_Direction:_ Exactly the lines between the line containing "BG=empty('distant_trees')" and the line containing "for i,(cx,cy) in", together with those two lines, are to be output.
## BEGIN
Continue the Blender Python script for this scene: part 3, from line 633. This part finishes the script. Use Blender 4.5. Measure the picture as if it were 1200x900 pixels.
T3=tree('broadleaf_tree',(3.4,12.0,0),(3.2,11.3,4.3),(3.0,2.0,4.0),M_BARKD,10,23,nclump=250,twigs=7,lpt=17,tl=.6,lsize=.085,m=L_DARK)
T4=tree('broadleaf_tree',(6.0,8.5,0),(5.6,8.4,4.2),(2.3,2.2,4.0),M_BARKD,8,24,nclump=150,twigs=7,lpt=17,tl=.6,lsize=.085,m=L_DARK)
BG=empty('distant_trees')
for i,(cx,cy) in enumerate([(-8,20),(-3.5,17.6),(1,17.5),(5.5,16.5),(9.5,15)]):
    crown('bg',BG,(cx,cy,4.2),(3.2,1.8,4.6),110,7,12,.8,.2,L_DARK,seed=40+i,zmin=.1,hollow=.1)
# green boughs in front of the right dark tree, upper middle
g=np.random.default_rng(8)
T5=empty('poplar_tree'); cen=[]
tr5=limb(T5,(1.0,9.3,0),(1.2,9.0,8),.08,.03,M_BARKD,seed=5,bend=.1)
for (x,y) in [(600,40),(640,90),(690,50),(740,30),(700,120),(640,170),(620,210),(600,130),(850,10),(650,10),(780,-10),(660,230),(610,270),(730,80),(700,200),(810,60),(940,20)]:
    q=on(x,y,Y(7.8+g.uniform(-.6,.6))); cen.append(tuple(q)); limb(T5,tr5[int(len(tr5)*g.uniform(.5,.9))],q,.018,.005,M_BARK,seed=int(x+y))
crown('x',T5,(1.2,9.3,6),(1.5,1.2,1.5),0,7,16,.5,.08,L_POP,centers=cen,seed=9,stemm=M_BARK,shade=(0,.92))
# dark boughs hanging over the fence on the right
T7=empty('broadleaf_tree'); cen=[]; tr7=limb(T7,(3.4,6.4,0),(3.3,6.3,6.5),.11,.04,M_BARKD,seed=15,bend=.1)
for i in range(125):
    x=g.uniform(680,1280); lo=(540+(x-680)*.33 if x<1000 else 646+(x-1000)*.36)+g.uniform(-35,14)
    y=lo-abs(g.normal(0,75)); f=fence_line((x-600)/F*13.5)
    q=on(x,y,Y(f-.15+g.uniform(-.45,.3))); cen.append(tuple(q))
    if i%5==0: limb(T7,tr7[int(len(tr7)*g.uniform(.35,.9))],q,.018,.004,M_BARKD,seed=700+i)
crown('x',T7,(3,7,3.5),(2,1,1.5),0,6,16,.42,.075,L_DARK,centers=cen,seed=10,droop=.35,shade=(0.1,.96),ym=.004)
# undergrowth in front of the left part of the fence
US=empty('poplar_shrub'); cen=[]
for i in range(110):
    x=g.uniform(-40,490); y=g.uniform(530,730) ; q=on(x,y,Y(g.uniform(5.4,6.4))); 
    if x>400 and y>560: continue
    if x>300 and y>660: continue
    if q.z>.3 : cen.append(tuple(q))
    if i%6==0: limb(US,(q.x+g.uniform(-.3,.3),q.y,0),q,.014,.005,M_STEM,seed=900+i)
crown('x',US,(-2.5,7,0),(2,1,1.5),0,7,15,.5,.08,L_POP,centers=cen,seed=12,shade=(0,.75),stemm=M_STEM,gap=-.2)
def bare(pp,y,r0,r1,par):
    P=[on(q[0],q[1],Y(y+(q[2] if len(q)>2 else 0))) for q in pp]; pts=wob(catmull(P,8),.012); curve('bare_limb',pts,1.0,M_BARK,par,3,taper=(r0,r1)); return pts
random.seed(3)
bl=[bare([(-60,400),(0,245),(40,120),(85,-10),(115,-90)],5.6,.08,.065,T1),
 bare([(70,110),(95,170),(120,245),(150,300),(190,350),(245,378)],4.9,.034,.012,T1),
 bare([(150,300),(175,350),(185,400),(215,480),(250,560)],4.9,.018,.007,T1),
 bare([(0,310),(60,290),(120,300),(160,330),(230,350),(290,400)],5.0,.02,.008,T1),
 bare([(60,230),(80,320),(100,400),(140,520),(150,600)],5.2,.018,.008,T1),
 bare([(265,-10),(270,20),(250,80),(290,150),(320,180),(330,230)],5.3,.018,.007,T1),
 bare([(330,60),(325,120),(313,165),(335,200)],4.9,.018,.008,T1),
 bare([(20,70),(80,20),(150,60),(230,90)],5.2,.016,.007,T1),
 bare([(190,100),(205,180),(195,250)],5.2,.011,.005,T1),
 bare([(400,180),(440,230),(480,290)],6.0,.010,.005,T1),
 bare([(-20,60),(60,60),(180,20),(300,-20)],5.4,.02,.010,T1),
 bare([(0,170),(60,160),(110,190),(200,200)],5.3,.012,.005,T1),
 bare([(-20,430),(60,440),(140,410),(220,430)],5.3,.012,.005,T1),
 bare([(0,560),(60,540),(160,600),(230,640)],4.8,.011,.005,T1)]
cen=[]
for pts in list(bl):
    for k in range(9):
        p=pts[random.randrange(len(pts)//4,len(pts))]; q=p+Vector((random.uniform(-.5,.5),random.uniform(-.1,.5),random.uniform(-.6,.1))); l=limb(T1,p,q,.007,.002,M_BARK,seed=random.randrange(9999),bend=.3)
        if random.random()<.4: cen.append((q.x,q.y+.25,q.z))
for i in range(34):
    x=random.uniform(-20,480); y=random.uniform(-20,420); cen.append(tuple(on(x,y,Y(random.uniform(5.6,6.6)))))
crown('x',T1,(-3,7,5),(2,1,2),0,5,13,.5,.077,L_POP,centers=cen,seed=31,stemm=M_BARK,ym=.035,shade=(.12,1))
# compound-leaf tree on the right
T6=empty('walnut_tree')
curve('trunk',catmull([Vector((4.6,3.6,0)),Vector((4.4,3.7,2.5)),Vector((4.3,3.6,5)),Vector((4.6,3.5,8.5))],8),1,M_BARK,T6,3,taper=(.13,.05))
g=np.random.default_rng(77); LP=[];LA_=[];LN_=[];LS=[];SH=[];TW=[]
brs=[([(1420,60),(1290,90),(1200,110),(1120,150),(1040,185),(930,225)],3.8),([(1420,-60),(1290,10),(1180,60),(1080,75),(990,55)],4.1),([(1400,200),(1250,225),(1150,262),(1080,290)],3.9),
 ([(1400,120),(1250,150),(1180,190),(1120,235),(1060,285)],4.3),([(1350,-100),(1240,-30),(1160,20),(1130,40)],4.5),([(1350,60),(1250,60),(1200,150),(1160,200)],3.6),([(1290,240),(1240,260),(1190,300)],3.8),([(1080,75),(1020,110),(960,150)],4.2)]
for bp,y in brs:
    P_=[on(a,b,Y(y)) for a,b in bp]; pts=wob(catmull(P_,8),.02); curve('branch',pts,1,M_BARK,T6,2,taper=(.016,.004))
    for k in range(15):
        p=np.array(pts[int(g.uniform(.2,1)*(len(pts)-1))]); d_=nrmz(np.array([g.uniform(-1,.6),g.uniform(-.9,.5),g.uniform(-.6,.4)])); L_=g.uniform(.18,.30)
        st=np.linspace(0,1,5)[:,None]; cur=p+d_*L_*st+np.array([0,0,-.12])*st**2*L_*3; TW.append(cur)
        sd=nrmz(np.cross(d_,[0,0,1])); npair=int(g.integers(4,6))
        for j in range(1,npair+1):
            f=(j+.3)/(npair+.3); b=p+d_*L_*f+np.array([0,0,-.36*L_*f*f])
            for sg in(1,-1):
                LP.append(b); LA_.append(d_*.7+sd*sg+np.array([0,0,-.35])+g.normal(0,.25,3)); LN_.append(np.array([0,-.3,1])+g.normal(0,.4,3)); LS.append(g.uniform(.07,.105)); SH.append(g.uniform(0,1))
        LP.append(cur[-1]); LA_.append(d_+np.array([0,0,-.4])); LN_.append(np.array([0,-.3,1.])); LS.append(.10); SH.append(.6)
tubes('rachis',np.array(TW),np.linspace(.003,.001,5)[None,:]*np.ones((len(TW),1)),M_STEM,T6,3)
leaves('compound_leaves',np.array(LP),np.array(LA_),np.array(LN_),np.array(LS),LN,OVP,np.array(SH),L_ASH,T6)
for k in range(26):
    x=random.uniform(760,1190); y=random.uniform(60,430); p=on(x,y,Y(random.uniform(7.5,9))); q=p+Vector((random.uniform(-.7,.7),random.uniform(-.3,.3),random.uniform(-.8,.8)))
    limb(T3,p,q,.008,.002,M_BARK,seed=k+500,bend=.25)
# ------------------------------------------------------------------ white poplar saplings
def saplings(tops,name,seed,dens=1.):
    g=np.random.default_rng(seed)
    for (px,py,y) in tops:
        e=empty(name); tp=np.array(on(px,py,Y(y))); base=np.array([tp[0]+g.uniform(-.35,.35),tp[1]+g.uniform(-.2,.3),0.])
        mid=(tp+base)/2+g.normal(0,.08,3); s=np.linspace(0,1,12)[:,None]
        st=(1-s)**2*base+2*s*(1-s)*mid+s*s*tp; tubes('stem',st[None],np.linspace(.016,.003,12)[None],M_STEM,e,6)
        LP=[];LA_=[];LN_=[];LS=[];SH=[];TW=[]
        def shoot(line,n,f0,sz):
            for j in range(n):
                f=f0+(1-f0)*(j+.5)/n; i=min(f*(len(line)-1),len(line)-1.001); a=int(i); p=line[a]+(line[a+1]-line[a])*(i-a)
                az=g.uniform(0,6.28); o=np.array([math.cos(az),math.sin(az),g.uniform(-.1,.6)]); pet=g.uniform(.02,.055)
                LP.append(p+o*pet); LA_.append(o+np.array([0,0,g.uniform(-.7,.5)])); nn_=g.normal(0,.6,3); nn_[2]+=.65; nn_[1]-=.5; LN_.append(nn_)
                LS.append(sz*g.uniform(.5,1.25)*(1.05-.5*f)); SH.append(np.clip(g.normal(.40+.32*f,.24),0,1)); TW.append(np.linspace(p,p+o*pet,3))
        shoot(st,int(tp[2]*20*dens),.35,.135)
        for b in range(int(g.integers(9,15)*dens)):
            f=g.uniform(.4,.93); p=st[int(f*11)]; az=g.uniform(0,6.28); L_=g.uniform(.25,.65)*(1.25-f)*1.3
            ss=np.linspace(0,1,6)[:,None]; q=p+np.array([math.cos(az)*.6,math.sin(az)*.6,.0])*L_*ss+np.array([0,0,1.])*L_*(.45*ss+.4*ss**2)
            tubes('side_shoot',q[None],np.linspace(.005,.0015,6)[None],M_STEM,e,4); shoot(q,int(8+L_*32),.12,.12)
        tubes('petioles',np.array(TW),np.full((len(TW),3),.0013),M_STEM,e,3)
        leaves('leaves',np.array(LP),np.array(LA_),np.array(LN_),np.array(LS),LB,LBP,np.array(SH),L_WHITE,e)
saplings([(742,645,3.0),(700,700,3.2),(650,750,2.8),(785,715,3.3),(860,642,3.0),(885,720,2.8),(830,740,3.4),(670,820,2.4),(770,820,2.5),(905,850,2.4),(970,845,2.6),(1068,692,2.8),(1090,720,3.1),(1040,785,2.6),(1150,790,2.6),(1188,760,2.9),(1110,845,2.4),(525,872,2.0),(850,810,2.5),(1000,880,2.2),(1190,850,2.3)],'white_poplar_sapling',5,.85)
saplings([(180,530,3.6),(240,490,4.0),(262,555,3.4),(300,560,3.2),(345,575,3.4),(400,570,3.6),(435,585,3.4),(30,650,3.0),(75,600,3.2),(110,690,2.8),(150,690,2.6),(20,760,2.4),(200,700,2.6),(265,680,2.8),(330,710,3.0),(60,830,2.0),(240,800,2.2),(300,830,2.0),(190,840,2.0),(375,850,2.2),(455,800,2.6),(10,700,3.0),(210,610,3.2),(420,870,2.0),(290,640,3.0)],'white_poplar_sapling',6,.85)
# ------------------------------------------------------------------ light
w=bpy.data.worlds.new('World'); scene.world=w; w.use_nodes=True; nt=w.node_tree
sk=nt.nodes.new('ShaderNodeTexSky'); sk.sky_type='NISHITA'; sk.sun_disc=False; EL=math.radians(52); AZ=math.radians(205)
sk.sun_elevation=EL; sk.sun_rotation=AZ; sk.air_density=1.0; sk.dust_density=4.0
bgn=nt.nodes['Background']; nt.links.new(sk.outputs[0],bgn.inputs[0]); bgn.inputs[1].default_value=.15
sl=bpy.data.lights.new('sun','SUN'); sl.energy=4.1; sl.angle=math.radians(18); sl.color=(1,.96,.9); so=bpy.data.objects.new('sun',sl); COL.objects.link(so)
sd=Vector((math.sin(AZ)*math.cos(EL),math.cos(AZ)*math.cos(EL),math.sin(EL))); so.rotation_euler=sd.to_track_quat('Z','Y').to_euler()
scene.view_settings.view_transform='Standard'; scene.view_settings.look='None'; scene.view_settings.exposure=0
## END
_Full response:_
BG=empty('distant_trees')
for i,(cx,cy) in enumerate([(-8,20),(-3.5,17.6),(1,17.5),(5.5,16.5),(9.5,15)]):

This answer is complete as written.